The psychotic Red Lynch is reduced to a snarling animal and the girls are safe, as well as the bank’s funds (think “MacGuffin”), but you knew just looking at the stalwart Agent Ripley that it couldn’t end any other way.  And it sure feels good to get that knot out of your stomach.

I think Experiment in Terror is the best of The Best Hitchcock Films Hitchcock Never Made, but if you click on that phrase you’ll find different opinions and movies in this dandy blogathon hosted by Dorian of Tales of the Easily Distracted and Becky of ClassicBecky’s Brain Food


Sunday, July 1, 2012

Caftan Woman's Choice: One for July on TCM


Ever since the beginning of Hollywood, the actual location or state of mind, Hollywood has enjoyed giving us an insider's view of itself.  Sometimes heartbreaking as in the various versions of A Star is Born.  Sometimes in the vein of an expose as in 1957s Four Girls in Town or 1952s The Bad and the Beautiful.  The nostalgia of 1952s Singin' in the Rain or 2011s The Artist is a winning approach for filmmakers and audiences.  The dark humour behind 1950s Sunset Boulevard is truly classic.  Most often, Hollywood likes to poke fun at itself as in 1928s Show People, 1932s Make Me a Star and 1938s Boy Meets Girl.

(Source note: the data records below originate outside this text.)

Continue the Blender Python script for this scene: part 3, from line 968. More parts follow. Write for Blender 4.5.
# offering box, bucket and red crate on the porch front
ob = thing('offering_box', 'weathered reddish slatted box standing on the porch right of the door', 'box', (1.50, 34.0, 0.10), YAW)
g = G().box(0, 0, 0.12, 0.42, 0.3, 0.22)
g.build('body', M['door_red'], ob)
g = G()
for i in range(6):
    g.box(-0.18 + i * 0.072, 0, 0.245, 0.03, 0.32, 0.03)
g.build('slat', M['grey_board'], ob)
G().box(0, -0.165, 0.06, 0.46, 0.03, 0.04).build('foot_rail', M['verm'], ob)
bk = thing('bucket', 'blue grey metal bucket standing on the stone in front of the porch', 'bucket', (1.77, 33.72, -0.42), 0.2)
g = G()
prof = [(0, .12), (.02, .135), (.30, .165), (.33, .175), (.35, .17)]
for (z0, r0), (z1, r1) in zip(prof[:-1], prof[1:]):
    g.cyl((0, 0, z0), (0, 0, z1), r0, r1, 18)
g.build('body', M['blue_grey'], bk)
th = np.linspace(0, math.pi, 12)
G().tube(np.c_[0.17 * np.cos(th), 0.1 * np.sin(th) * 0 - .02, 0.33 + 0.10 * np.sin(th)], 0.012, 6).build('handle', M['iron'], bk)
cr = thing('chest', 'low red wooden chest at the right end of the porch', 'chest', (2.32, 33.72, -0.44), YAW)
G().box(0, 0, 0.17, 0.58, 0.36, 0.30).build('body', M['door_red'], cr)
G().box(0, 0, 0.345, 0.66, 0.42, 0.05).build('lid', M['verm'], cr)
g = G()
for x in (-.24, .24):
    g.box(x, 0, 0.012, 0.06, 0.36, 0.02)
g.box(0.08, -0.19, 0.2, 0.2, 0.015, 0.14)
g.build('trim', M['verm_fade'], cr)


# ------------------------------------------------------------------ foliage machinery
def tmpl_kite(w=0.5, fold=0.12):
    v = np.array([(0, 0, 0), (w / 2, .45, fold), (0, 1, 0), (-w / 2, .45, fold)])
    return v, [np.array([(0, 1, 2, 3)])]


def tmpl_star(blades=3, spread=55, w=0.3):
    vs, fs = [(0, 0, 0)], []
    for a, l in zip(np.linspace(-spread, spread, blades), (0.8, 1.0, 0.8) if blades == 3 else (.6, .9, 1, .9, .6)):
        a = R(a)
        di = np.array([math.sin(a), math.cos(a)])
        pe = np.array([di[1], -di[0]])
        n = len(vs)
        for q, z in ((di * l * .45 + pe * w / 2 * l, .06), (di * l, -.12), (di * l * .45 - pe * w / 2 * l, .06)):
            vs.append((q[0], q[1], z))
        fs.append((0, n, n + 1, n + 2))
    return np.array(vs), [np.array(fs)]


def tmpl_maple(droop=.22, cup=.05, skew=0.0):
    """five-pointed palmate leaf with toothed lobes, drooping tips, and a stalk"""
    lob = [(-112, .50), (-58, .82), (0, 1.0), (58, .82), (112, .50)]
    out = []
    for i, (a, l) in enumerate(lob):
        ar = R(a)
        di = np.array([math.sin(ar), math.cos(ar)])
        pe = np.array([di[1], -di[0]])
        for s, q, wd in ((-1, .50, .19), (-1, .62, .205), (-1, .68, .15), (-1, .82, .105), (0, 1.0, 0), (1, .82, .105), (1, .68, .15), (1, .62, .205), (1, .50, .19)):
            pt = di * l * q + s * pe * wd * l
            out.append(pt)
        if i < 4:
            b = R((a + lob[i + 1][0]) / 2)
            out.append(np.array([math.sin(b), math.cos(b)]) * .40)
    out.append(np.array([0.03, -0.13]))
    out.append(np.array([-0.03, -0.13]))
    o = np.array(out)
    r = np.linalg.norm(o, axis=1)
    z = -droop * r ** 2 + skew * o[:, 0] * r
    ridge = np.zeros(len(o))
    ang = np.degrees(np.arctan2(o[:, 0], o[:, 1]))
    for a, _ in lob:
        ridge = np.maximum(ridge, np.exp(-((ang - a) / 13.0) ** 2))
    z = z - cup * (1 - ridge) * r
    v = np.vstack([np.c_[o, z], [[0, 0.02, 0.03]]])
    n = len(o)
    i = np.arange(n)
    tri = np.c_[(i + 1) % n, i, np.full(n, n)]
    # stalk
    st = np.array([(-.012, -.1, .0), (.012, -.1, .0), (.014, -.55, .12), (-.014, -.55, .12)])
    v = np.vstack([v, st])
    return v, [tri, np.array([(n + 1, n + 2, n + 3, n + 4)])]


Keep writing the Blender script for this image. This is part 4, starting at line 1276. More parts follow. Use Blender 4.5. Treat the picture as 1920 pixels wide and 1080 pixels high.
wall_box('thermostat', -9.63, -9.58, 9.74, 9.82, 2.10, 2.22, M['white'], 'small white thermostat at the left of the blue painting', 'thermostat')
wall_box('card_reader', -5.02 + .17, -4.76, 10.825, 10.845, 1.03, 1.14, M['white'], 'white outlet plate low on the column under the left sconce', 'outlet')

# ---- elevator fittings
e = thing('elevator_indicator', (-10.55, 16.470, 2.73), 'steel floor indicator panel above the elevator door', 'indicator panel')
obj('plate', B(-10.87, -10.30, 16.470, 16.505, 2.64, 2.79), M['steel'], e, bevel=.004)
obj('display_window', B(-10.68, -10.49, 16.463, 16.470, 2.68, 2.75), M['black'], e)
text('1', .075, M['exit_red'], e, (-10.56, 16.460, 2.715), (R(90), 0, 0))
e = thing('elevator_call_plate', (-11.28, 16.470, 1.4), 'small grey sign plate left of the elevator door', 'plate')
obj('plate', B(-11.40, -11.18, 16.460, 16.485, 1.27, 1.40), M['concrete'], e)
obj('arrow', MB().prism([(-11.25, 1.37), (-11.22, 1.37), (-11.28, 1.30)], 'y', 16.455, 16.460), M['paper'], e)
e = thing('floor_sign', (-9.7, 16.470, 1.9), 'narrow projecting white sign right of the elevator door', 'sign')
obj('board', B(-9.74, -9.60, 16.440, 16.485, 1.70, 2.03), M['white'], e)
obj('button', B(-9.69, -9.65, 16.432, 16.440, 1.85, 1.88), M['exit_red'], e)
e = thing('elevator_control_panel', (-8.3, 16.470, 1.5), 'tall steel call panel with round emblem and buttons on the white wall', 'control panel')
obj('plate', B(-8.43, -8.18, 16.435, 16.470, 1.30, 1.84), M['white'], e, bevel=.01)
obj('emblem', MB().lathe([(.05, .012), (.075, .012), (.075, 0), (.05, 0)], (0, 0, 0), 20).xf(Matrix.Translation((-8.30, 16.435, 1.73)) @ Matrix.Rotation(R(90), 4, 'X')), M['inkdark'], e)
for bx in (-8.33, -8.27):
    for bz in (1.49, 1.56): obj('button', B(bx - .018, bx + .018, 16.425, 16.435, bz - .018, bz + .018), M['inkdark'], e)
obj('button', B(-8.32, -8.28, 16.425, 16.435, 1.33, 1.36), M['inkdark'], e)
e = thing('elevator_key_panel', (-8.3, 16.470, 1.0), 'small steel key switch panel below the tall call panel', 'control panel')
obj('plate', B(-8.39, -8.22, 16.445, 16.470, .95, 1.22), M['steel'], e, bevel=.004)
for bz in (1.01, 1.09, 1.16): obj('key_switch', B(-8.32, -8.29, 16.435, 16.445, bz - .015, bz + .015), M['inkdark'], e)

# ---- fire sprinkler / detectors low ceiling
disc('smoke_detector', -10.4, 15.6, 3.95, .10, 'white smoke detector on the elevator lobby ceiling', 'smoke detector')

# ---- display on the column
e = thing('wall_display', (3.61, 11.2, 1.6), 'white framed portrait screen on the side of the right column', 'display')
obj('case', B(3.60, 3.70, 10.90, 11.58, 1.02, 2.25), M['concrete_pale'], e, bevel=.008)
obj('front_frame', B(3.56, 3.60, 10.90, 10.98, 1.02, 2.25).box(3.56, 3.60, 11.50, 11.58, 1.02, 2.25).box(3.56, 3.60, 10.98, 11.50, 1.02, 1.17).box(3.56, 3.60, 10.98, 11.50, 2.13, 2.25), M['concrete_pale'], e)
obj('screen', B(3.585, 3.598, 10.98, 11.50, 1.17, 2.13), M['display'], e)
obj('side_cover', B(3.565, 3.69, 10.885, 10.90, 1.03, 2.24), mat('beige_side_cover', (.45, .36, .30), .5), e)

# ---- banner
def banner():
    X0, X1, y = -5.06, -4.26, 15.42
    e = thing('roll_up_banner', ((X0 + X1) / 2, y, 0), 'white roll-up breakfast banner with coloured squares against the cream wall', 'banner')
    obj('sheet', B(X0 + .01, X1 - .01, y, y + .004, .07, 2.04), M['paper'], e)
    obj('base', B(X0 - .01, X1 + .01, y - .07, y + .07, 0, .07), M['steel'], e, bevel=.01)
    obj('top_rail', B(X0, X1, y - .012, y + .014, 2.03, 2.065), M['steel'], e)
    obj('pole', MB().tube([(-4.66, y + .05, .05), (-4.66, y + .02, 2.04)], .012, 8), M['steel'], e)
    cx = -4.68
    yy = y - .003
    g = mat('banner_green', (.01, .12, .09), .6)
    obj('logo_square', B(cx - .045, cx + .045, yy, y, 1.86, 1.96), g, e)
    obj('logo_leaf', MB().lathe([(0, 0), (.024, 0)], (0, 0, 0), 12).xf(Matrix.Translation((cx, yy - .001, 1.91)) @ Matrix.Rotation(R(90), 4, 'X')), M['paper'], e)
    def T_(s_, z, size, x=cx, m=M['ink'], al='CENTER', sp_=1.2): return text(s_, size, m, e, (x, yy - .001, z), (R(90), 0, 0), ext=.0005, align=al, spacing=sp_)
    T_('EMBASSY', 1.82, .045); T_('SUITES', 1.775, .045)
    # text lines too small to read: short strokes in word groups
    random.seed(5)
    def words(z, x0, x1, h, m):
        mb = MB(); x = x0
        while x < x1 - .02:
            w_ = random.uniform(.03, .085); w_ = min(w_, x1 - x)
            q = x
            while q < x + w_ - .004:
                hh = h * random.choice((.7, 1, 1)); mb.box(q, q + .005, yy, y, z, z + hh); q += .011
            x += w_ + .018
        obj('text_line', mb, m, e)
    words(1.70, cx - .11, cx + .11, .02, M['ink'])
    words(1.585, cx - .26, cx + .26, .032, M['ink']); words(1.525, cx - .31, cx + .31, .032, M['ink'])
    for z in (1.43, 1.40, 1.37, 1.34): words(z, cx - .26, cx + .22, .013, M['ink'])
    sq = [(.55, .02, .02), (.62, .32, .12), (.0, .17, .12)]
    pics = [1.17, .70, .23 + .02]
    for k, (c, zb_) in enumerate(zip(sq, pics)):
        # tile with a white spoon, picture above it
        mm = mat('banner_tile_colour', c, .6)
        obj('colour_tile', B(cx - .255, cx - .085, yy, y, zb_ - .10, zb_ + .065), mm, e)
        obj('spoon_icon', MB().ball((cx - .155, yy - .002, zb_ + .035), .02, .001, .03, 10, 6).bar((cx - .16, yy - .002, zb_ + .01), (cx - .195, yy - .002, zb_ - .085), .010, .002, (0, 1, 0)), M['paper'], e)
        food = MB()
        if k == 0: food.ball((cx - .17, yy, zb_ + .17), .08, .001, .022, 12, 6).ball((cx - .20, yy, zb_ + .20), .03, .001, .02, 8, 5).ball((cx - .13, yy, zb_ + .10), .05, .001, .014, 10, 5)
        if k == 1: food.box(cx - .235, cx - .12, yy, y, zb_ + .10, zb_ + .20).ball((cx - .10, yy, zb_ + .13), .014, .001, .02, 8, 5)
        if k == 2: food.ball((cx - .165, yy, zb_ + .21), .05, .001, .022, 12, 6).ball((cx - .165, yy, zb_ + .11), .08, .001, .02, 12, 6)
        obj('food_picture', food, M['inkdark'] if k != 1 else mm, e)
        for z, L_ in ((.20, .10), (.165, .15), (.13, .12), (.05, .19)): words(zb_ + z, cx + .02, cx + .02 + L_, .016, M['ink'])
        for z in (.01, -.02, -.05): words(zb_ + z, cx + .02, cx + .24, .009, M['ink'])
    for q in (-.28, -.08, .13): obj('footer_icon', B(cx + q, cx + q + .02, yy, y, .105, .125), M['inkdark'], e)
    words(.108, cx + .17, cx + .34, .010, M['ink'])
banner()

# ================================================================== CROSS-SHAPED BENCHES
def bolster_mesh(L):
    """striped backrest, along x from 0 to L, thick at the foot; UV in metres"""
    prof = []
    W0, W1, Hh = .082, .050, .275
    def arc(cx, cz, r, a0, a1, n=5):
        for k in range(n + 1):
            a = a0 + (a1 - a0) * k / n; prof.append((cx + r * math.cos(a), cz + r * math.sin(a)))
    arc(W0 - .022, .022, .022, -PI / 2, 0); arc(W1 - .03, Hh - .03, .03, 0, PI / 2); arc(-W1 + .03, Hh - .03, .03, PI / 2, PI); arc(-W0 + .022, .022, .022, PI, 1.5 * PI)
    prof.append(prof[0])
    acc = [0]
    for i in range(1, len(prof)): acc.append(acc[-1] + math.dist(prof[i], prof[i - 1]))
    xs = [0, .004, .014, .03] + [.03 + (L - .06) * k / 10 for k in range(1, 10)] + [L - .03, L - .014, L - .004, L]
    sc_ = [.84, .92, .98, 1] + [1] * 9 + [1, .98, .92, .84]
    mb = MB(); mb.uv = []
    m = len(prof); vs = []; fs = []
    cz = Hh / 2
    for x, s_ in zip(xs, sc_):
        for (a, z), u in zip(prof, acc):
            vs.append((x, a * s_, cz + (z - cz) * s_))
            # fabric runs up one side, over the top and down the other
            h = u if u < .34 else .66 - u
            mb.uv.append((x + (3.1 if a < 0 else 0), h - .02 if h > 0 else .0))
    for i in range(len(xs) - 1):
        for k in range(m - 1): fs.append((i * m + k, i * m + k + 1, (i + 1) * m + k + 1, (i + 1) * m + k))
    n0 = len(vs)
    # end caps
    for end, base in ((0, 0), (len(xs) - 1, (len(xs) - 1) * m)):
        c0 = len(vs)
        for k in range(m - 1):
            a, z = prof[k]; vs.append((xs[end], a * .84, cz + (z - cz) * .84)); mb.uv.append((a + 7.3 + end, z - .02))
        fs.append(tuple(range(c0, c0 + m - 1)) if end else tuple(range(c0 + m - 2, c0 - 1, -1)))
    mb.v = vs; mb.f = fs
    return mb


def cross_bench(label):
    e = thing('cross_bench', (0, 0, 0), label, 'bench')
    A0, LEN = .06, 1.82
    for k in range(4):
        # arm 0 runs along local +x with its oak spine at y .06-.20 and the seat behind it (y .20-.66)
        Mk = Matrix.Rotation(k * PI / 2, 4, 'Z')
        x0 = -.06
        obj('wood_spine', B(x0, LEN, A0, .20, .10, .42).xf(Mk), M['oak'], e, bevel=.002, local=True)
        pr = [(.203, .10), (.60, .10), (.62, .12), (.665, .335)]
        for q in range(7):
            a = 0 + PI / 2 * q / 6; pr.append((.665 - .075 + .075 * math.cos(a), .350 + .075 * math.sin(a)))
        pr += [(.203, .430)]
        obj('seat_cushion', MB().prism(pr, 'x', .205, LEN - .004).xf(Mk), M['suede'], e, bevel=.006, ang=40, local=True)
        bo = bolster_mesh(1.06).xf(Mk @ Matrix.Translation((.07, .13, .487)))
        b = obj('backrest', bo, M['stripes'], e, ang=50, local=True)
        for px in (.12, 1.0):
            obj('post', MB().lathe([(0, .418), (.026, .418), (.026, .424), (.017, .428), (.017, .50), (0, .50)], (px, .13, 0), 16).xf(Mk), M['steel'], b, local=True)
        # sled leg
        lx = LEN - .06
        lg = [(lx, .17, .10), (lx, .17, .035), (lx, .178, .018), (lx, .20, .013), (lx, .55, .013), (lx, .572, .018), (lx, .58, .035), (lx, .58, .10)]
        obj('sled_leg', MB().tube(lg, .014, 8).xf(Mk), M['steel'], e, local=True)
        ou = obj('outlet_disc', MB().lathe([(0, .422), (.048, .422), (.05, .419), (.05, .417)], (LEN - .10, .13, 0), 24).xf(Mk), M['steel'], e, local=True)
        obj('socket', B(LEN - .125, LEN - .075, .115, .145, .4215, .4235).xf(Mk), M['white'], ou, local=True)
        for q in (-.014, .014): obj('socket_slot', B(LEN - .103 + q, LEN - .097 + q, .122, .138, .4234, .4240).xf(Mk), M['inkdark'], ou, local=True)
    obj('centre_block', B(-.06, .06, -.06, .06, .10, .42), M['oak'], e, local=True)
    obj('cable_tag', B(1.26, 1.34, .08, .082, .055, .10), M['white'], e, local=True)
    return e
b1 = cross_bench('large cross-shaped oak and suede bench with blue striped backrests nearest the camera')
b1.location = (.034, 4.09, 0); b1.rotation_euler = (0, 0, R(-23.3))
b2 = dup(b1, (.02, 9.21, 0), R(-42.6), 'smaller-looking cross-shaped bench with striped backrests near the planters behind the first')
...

The 1937 feature Stand-In is based on a Saturday Evening Post story by Clarence Budington Kelland, a writer who gave us many familiar movies including Speak Easily with Buster Keaton, The Cat's Paw with Harold Lloyd, Strike Me Pink with Eddie Cantor, Mr. Deeds Goes to Town with Gary Cooper, Arizona with Jean Arthur and Sugarfoot with Randolph Scott.  The director is Tay Garnett of The Postman Always Rings Twice, The Valley of Decision, Bataan, A Connecticut Yankee in King Arthur's Court and Cause for Alarm!.
Atterbury Dodd, man of science

Stand-In is equal parts goofy and adorable, and a wonderful showcase for its leading players perpetually popular Joan Blondell and TCM Star of the Month for July, Leslie Howard.  Howard plays Atterbury Dodd, a man dedicated to the beauty and logic found in science.  Dodd is convinced that it is illogical for his banking employers to sell Colossal Studios because he knows he can turn the studio around and make a profit for the shareholders.  The ancient head of the bank played by Tully Marshall is equally convinced that Dodd is wrong in his assumption because he is not taking the human factor into account.  Hollywood is run by people and most of the people are crazy.  The rambunctious senior citizen sends Atterbury Dodd to Hollywood with complete power over the studio where he is sure to learn a thing or two.

Atterbury Dodd goes to Hollywood but does not "go Hollywood" much to the dismay of an overbearingly obnoxious studio PR man played by Jack Carson (The Strawberry Blonde, Cat on a Hot Tin Roof).  Studio executive C. Henry Gordon (The Charge of the Light Brigade, Charlie Chan at the Olympics) is the mastermind behind a plan to unload Colossal at a profit to himself and the demise of the studio.  Collaborating on this bit of corporate sabotage is the public relations man, an over-the-top Russian director played by Alan Mowbray (My Darling Clementine, I Wake Up Screaming) and a cigarette girl now quickly fading movie queen played by beauty pageant contestant turned actress Marla Shelton.  They plan to keep Atterbury Dodd occupied with glitz and glamour and away from the company books.  Unfortunately for the crooks, Dodd is not only a man totally dedicated to his career, he has no interest in night life and has never even heard of Shirley Temple or Clark Gable.  He is also increasingly frustrated when each example of stupidity and excess is explained away with "That's the picture business".

How often do we see Bogie this relaxed on screen?

Luckily for Dodd there is one person of integrity he can turn to on the studio lot in producer Douglas Quintain played by Humphrey Bogart.  Currently, Quintain's integrity is slightly compromised by his undying love for the glamour puss who has aligned herself with the crooks to revive her fading career, but his heart is in the right place if booze doesn't get in the way.

Miss Plum pulls out all the stops!

More good fortune comes into Atterbury Dodd's life his first day in Hollywood when he is befriended by Miss Lester Plum played by Joan Blondell.  Miss Plum is a former child star who is currently employed as a stand-in for the aforementioned glamour puss.  She also is the graduate of a night school secretarial course and has a more than motherly interest in fish-out-of-water Atterbury Dodd.  Miss Plum certainly has her work cut out for her in cluing Dodd into the intricacies of the picture business and romance.  How can a guy be so smart about some things and so dumb about others?  The big lug!  Will Atterbury Dodd ever come to his senses, save the day and win the girl?  The ending of Stand-In, like the rest of the movie, is equal parts goofy and adorable.

Atterbury Dodd, man of the people

TCM is airing Stand-In Tuesday, July 3rd at 12:00 a.m. as part of the first evening of the month-long salute to Leslie Howard.  It is a charming little diversion after the prime-time screening of the emotionally charged Gone With the Wind.

Bonus:  If you are one who scours classic films for a sight of Esther Howard, Olin Howland and Pat Flaherty then this is the movie for you!